Perhaps no mark of punctuation — this one among the smallest in the English language — has caused more grief. It’s misuse appears to be what its best noted for.
Let me explain:
The apostrophe (‘), that little cosa that few people are able to master, more than anything else, has caused English teachers to turn in their chalk prematurely and declare, “never again.”
The last time I taught freshman composition at Luna Community College, I may have frightened a coed when I wrote “never again!” on her introductory essay. I’d meant that admonition to refer solely to her habit of writing “it’s” when she meant “its.”
To review: Use “its” when you can use “his.” There’s no apostrophe in “his,” and therefore shouldn’t be used in “its,” which means possession. “It’s” always means “it is.” “Its” is the possessive, as in “The dog ate its food.” Simple.
But that wasn’t so for Angela, my student who may have surmised the “never again” referred to her off-campus behavior. “You don’t even know me, and you’re telling me what I can and can’t do,” she said.
No, not at all. The reference was to grammar, not glamour.
All of us have sat through endless grammar/usage classes wherein we’re lectured on the apostrophe as a possessive. We’re reminded that it’s Jim’s car, not Jims car. But then we turn around and insist that “it’s” is not a possessive but a contraction.
My first year of teaching English was in a homogeneous group of third- and fourth-graders at Christian Reformed Mission in Zuni, N.M. That year I thought up the notion of codifying all the common errors, teaching to those errors, spreading the word, with the idea that in no time at all, there would be no errors in grammar and we’d all write like Shakespeare.
But I never got the categorizing done, failed to spread the word, and there are still grammar errors in the world.
Years later, my realization came true, that students in English classes commit few errors but make the same errors constantly. I once had a freshman comp student at Highlands who wrote quite a good essay about the southern New Mexico high school basketball team he’d played for that consistently broke 100 points a game. Robert, the student, apparently scored 50 of them on several occasions.
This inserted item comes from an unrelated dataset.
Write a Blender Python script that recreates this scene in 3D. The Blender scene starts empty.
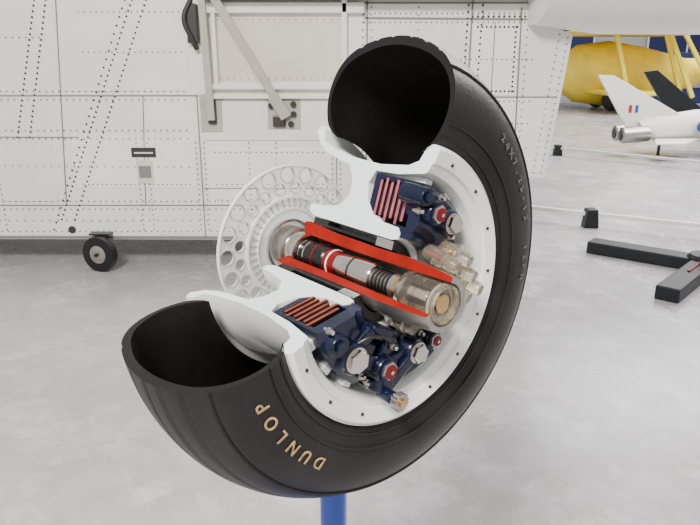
import bpy, bmesh, math, random
from mathutils import Vector, Matrix
random.seed(4)
D = bpy.data
COL = bpy.context.scene.collection
rad = math.radians

# ------------------------------------------------------------------ materials
def mat(name, col, rough=0.5, metal=0.0, var=0.0, vscale=8.0, bump=0.0, bscale=60.0,
        trans=0.0, alpha=1.0, coat=0.0, spec=0.5, ior=1.45):
    m = D.materials.new(name); m.use_nodes = True
    nt = m.node_tree; b = nt.nodes["Principled BSDF"]
    b.inputs["Base Color"].default_value = (*col, 1)
    b.inputs["Roughness"].default_value = rough
    b.inputs["Metallic"].default_value = metal
    b.inputs["Transmission Weight"].default_value = trans
    b.inputs["Alpha"].default_value = alpha
    b.inputs["Coat Weight"].default_value = coat
    b.inputs["Specular IOR Level"].default_value = spec
    b.inputs["IOR"].default_value = ior
    tc = nt.nodes.new("ShaderNodeTexCoord")
    if var > 0:
        n = nt.nodes.new("ShaderNodeTexNoise"); n.inputs["Scale"].default_value = vscale
        n.inputs["Detail"].default_value = 6
        nt.links.new(tc.outputs["Object"], n.inputs["Vector"])
        r = nt.nodes.new("ShaderNodeValToRGB")
        r.color_ramp.elements[0].position = 0.3; r.color_ramp.elements[1].position = 0.7
        r.color_ramp.elements[0].color = (*[c*(1-var) for c in col], 1)
        r.color_ramp.elements[1].color = (*[min(1, c*(1+var)) for c in col], 1)
        nt.links.new(n.outputs["Fac"], r.inputs["Fac"])
        nt.links.new(r.outputs["Color"], b.inputs["Base Color"])
    if bump > 0:
        n2 = nt.nodes.new("ShaderNodeTexNoise"); n2.inputs["Scale"].default_value = bscale
        n2.inputs["Detail"].default_value = 4
        nt.links.new(tc.outputs["Object"], n2.inputs["Vector"])
        bp = nt.nodes.new("ShaderNodeBump"); bp.inputs["Strength"].default_value = bump
        bp.inputs["Distance"].default_value = 0.004
        nt.links.new(n2.outputs["Fac"], bp.inputs["Height"])
        nt.links.new(bp.outputs["Normal"], b.inputs["Normal"])
    return m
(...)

His second essay, I noticed, had a bunch of stray marks, which I passed off as carelessness or nervousness. And as we reviewed his paper in my office, I noticed the stray marks appearing before every “s.”
And when I mentioned that he’d omitted several apostrophes, he responded, “No, they’re right there.” “Where?” Well, it seems as if Robert put tiny dots, mere pin-pricks before each “s,” to serve as an apostrophe, in case one was needed.
And what about the superfluous marks, as in “you committed several error’s”? Well, those he called mere stray marks. So Robert attempted to cover all his bases.
Theoretically, people can pass machine-graded tests by filling in every blank. When I tested applicants for U.S. Census jobs in 1999, we’d score the sheets by placing a pre-punched template over each test sheet. And if we failed to notice that every choice was filled in, the applicant might get a perfect score.
The New York Times online edition has a feature called “Schott’s Vocab,” a blog that invites readers to submit their pet peeves in language usage. Would it surprise you to learn that the misused apostrophe factors in many of 1,000-plus entries?
Of course, there are others, and I’m priming my word-processor to write on all that’s implied in the submission by someone named Caroline, who wrote, “In todays society language is used as a unique tool by a writer to get their message across.”
• • •
We in the media, accustomed to lecturing others on proper usage, need to be especially careful with what we write. And some of our typos have received considerable space in this column.
The new local newspaper, The Meadow City Independent, needs to get over its opening-game jitters and smack those incorrect uses of apostrophes. On page 1, below the logo are the words “The Peoples Paper.” P. 2 refers to “Last Weeks Prize,” and on P. 3 is “The Mayors Report.” P. 5 asks, “Whats His Name?” And the heading for Richard Tripp’s column correctly uses the apostrophe in “Who’s Trippin’ Now,” but lacks a question mark.
Nit-picking? I don’t think so. The errors glare, inasmuch as they appear mainly in headlines. There’s too much talent on the staff of the MCI to allow these kinds of errors.